Modern klasiklerden, çok sevdiğim üç yazarın kitaplarını bitirmiş bulunuyorum. Gerçekten keyif alarak okudum her üçünü de;
adem’den önce
Jack London’ın alışmış olduğumuz tarzını, yine gösterdiği eser. Evet hataları var, evet tutarsızlıkları var, ama hikayesi, akıcılığı çok üst düzey. En azından pek çok yapımdan daha başarılı bir tarih öncesi dömemi hissi verdiği ortada. Hataları olduğu kadar, günümüz bilim kabulleri doğrultusunda, tutarlı olduğu da pek çok bölüm var. Keyif alarak okudum açıkçası.
ölümcül yumurtalar
Tarzına, kitaplarına hayran olduğum bir yazar Bulgakov. Yine çok beğendiğim bir kitap oldu bu eseri. Bu defa bilim kurgu kitabı ile karşımızda. Ama anlatılan konudan çok, arka plandaki eleştirileri öne çıkıyor. İnce alaycılığı, harika mizahı ile kendine her defasında hayran bırakırken, alttan alta mükemmel eleştiriyor dönemi. Bulgakov ve bilim kurgu seviyorsanız ve hala okumadıysanız, mutlaka öneririm.
leonardo’nun yahuda’sı
“Kadın, benden sana ne!”
Bu söz, kitapta geçen en vurucu söz oldu benim için. Bence ülkemizde hakkettiği değeri göremeyen bir yazar Leo Perutz. Şeytan tozu’nu okumuş ve çok sevmiştim. Şimdi ise leonardo’nun yahuda’sı ile iyice hayran oldum. 15. Yüzyıl, milano sokakları, üstat leonardo da vinci, pazarlar, barlar… Herkes birbirinin ya da bir şeylerin peşinde. Harika bir kurgu, mükemmel bir edebiyat örneği. Okurken ister istemez, shakespeare eserinin romanlaştırılmış halini okuyor gibi hissediyorsunuz. Son dönemde okuduğum en iyi kitaplar arasına girdi. Hristiyan tarihi hakkında bilginiz varsa, resim sanatını seviyorsanız, kesinlikle okuyun. Onun haricinde de kendinize bir iyilik yapın, ve leo perutz okuyun efendim.

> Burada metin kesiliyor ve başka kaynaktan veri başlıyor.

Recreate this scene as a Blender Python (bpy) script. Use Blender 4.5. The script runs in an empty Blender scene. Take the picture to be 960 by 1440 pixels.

“Ne tabağı vardı ne kupası,
Zavallının hiçbir şeyi yoktu,
Huzur bahşet bu adama!
Ver, ey Tanrım, ebedi nurunu!”
Okumak için çaba harcamadan (zaten öyle bir durum çok mantıksız), çok keyif alarak okuyorum ve mayıs ayı beklediğimin de ötesinde güzel geçti benim için. Herkese keyifli okumalar dilerim.